Financial planning is the systematized process of meeting your financial objectives through appropriate investment avenues. Every investor harbours a different aim, in this regard. For some it is wealth creation for wealth’s sake, others aspire to buy a home (or several), whereas others wish to build their assets so that they may leave behind some financial security for their loved ones. However, to fulfil these dreams one must first analyse their current financial situations. Financial planning begins by looking at a person’s income, their savings and assets, their tax records, their expenses and debts, their appetite for taking financial risks and even their age, before laying down a tangible and realistic investment plan suited to these observations. Financial planning is ultimately the move one makes to take charge of their and their family’s long term financial security.

Mutual fund investments are relevant to financial planning as they are the epitome of all those financial products that allow us to achieve our financial goals. The ramifications of mutual fund investing, what they consist of and how they will contribute to our financial well being are pre-determined. Every fund has a different goal, which allows investors to invest only in those that will be advantageous to them. Equity mutual funds strengthen one’s finances in the long run, focusing on growth with short term risk. Thus, when engaged in planning your finances, try and figure out what your needs in the long term will be, taking into account old age, your children’s education, and inflationary prices and so on and so forth. Having calculated your potential requirements, invest in an appropriate equity mutual fund that, at the time of maturity will provide you with enough returns to meet your predicted needs. If they do not, then one can always reinvest the gathered returns.

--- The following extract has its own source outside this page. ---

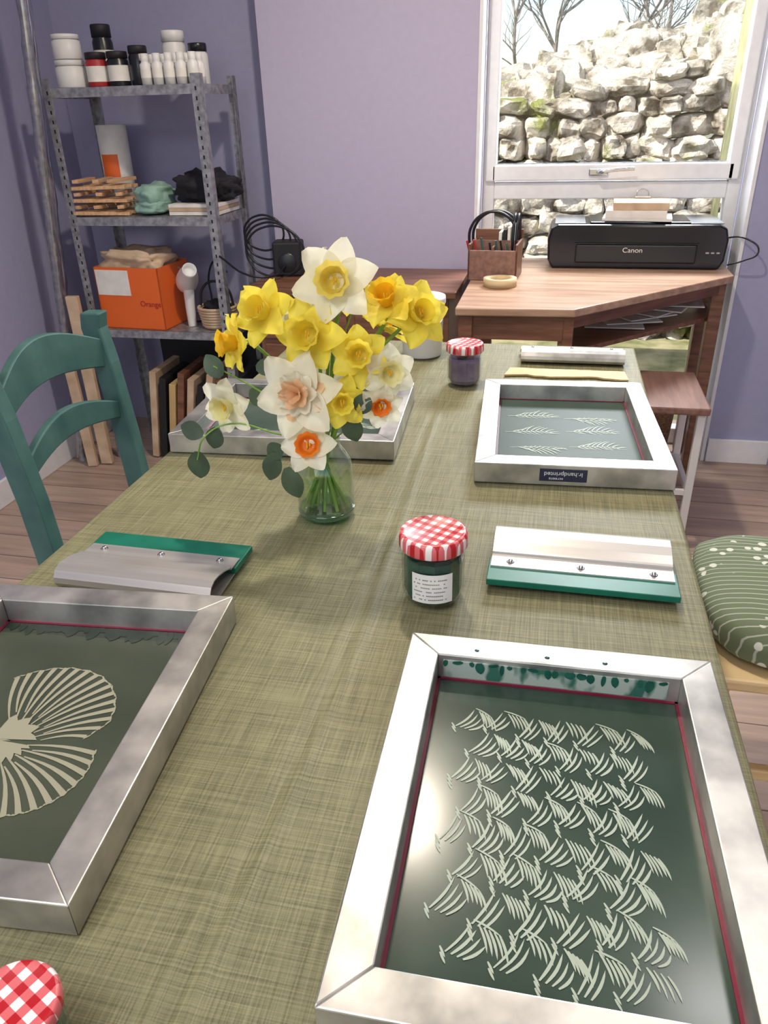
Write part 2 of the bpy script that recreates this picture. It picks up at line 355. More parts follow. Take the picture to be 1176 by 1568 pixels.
# ---------------------------------------------------------------- screen frames
def stroke(V,F,x0,y0,x1,y1,w,z,curve=0,blunt=False):
    d=Vector((x1-x0,y1-y0)); n=Vector((-d.y,d.x)).normalized(); o=len(V); k=6; pl=[];pr=[]; z=z+random.random()*.0003
    for i in range(k+1):
        t_=i/k; c=Vector((x0,y0))+d*t_+n*curve*math.sin(math.pi*t_)
        ww=w*(math.sin(math.pi*min(1,.12+t_*.88))**.6 if not blunt else (.25+.75*t_))
        pl.append(c+n*ww); pr.append(c-n*ww)
    for p in pl+pr[::-1]: V.append((p.x,p.y,z))
    m_=2*(k+1)
    for i in range(k): F.append((o+i,o+i+1,o+m_-2-i,o+m_-1-i))
def screen(name,wd,dp,loc,rz,h=.037,t_=.034,emul='emul'):
    g=group(name,loc,rz); a,b=wd/2,dp/2; c,d=a-t_,b-t_
    bars={"bar_near":[(-a,-b),(a,-b),(c,-d),(-c,-d)],"bar_far":[(a,b),(-a,b),(-c,d),(c,d)],"bar_left":[(-a,b),(-a,-b),(-c,-d),(-c,d)],"bar_right":[(a,-b),(a,b),(c,d),(c,-d)]}
    for k,p in bars.items(): prism(k,p,0.0,h,'alu',g,.0014)
    box("emulsion",-c+.001,c-.001,-d+.001,d-.001,.003,.0045,emul,g)
    for k,(x0,x1,y0,y1) in {"tape_left":(-c,-c+.003,-d,d),"tape_right":(c-.003,c,-d,d),"tape_far":(-c,c,d-.003,d),"tape_near":(-c,c,-d,-d+.002)}.items():
        box(k,x0,x1,y0,y1,.0046,.0058,'red',g)
    return g,c,d
# near right
g,c,d=screen("screen_printing_frame",.320,.412,(.038,.477,TZ),math.radians(1.0))
V=[];F=[]
PZ=.0049
U=random.uniform
for r in range(8):
    x=-.100+U(0,.006)+(r%2)*.013; y0=.116-r*.0340
    while x<.070:
        lw=U(.012,.018); rw=U(.014,.020); up=U(.025,.035)
        yb=y0+U(-.004,.004)-.012*(x+.1)/.18
        ax,ay=x,yb-up*.5; px_,py_=x+lw,yb+up*.45
        cv=-U(.0008,.0028)
        for k in range(random.choice([3,3,4])): # parallel rising blades
            stroke(V,F,ax+k*.0046,ay-k*.0012,px_+k*.0040,py_-k*.0058,U(.0010,.0014),PZ,curve=cv)
        for k in range(random.choice([2,3])): # short ticks at the foot
            stroke(V,F,ax-.0045+k*.0008,ay+.004-k*.0048,ax+.0005+k*.0008,ay-.0045-k*.0048,.00095,PZ)
        if px_+rw<.094:
            m_=random.choice([4,5,5]); sl=U(.004,.009); ln=U(.017,.022); lx=U(.0055,.0085)
            for k in range(m_):
                t_=(k+.5)/m_; xs=px_+.0035+rw*t_; ys=py_-.001-sl*t_
                stroke(V,F,xs,ys,xs+lx,ys-ln+U(-.002,.002),U(.0009,.0012),PZ,curve=.0012)
            if random.random()<.6: stroke(V,F,px_+.001,py_+.002,px_+rw+.004,py_-sl-.002,.0009,PZ,curve=.001)
        x+=lw+rw*U(.84,.96)
mesh("open_pattern",V,F,'open',g)
box("ink_residue",-c+.006,c-.012,d-.0012,d+.0004,.008,.030,'drip',g)
V=[];F=[]
for k in range(20):
    x=-c+.01+k*(2*c-.03)/19+random.uniform(-.003,.003); l=random.uniform(.003,.016)
    stroke(V,F,x,.031,x+random.uniform(-.002,.002),.031-l,random.uniform(.002,.006),0,0)
o=mesh("ink_drips",V,F,noise_mat("wet_green_ink",rgb(20,74,62),rgb(44,104,86),40,.2),g); o.rotation_euler=(math.pi/2,0,0); o.location=(0,d-.0016,0)
for x in (-.085,-.01,.05): blob("ink_spot",(x,d+.012,.037),(.0028,.0022,.001),'ink',g,.2,x,2,2)
# near left
cx,cy=(-.354-.321-.674-.64)/4,(.712+.303+.686+.277)/4
g,c,d=screen("screen_printing_frame",.320,.412,(cx,cy,TZ),math.radians(4.6),emul='emul2')
V=[];F=[]
def tl(wx,wy,rz=math.radians(4.6)):
    x,y=wx-cx,wy-cy; return (x*math.cos(rz)+y*math.sin(rz),-x*math.sin(rz)+y*math.cos(rz))
fx,fy=tl(-.512,.472)
def rim(deg):
    if deg>0: t_=(deg-4)/108.0; return .098+.020*math.sin(math.pi*max(0,min(1,t_)))*1.0-.014*max(0,.12-t_)/.12
    t_=(-deg-6)/58.0; return .103+.012*math.sin(math.pi*max(0,min(1,t_)))
for (a0,a1,nn) in ((108,5,16),(-8,-62,9)):
    for k in range(nn):
        dg=a0+(a1-a0)*k/(nn-1); a=math.radians(dg); Rr=rim(dg)
        wf=math.radians(abs(a1-a0)/(nn-1))*Rr*.5*.46
        r0=.030+.010*(k%2)
        stroke(V,F,fx+r0*math.cos(a),fy+r0*math.sin(a),fx+Rr*math.cos(a+.07),fy+Rr*math.sin(a+.07),wf,PZ,curve=.0035,blunt=True)
    m_=30; pts=[]
    for k in range(m_+1):
        dg=a0+3+(a1-a0-5)*k/m_; a=math.radians(dg); Rr=rim(dg)+.0012*math.sin(k*2.2); pts.append((fx+Rr*math.cos(a+.06),fy+Rr*math.sin(a+.06)))
    for k in range(m_): stroke(V,F,pts[k][0],pts[k][1],pts[k+1][0],pts[k+1][1],.0010,PZ+.0001,curve=-.0004)
    o_=len(V); V.append((fx-.012,fy,PZ+.0004)); m_=10
    for k in range(m_+1):
        a=math.radians(a0+(a1-a0)*k/m_); rr=.032+.005*math.sin(k*2.1); V.append((fx+rr*math.cos(a),fy+rr*math.sin(a),PZ+.0004))
    for k in range(m_): F.append((o_,o_+1+k+1,o_+1+k))
stroke(V,F,fx-.080,fy+.004,fx+.01,fy,.0035,PZ)
for k in range(13):
    a=math.radians(200-k*24); px,py=fx-.062,fy+.052
    stroke(V,F,px+.004*math.cos(a),py+.004*math.sin(a),px+.02*math.cos(a),py+.02*math.sin(a),.0016,PZ,blunt=True)
mesh("open_pattern",V,F,'open2',g)
V=[];F=[]
for k in range(26):
    x=-c+.006+k*(2*c-.012)/25; stroke(V,F,x,d-.004,x+random.uniform(-.004,.004),d-random.uniform(.012,.03),random.uniform(.004,.009),.0050)
mesh("ink_smear",V,F,noise_mat("dark_ink_smear",rgb(44,56,46),rgb(56,68,54),20,.25),g)
# far left (landscape)
g,c,d=screen("screen_printing_frame",.425,.330,(-.478,1.372,TZ),math.radians(3.6),emul='emul3')
V=[];F=[]
def feather(mx,my,fl,s=1):
    for k in range(11):
        x0=mx+(-.038+k*.006)*s; y0=my+.010*math.sin(k*.5)*s
        stroke(V,F,x0,y0,x0+.024*s,y0+fl*(.022-.0022*k)*s,.0012,PZ,curve=.002)
        if k%2: stroke(V,F,x0,y0,x0+.022*s,y0-fl*(.012-.001*k)*s,.0010,PZ,curve=-.001)
    stroke(V,F,mx-.045*s,my-.006,mx+.05*s,my+.004,.0013,PZ)
feather(.128,-.02,1,.8); feather(.12,-.075,-1,.7); feather(-.06,-.07,1,.9)
mesh("open_pattern",V,F,'open',g)
# far right
g,c,d=screen("screen_printing_frame",.326,.440,(.046,1.384,TZ),math.radians(3.0),emul='emul3')
V=[];F=[]
for (mx,my,fl) in ((-.055,.085,1),(.055,.078,-1),(-.06,.0,1),(.055,.01,1),(-.05,-.075,-1),(.058,-.065,1)):
    for k in range(9): # leafy feather with separate barbs
        u=k/8; x0=mx-.040+.070*u; y0=my+.008*math.sin(u*3)*fl
        l=.026*math.sin(math.pi*(.15+.8*u))
        stroke(V,F,x0,y0,x0+.018+U(-.003,.003),y0+l*fl*U(.8,1.1),.0011,PZ,curve=.002)
        stroke(V,F,x0,y0,x0+.018+U(-.003,.003),y0-l*.7*fl*U(.8,1.1),.0009,PZ,curve=-.002)
    stroke(V,F,mx-.055,my-.002,mx+.048,my+.004,.0010,PZ,curve=.003)
mesh("open_pattern",V,F,'open',g)
box("maker_label",-.055,.022,-.2212,-.2200,.008,.030,base_mat("navy_label",rgb(40,42,66),.5),g)
text("label_text","lr.handprinted",.0105,(-.0165,-.2214,.0215),(math.pi/2,math.pi,0),'wplast',g,1.05)
text("label_text_small","screens",.007,(-.028,-.2214,.0125),(math.pi/2,math.pi,0),'wplast',g,1.1)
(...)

This is a more convenient move than the painful process of building an equity portfolio in the stock market, one share after another. Mutual funds are highly beneficial in the process of planning your finances as they help you to focus your investments today based on your anticipated need for tomorrow in one swift move, rather than wasting your time with other more elaborate investment tools and duties that can be outsourced. For e.g., mutual fund investors are not required to have a keen knowledge of the market as executive decisions are all made by the fund manager.

The combined convenience of a mutual fund along with the experience of the manager as well as the lucrative nature of the medium itself results in a winning combination for anyone looking to invest with the view of long-term growth.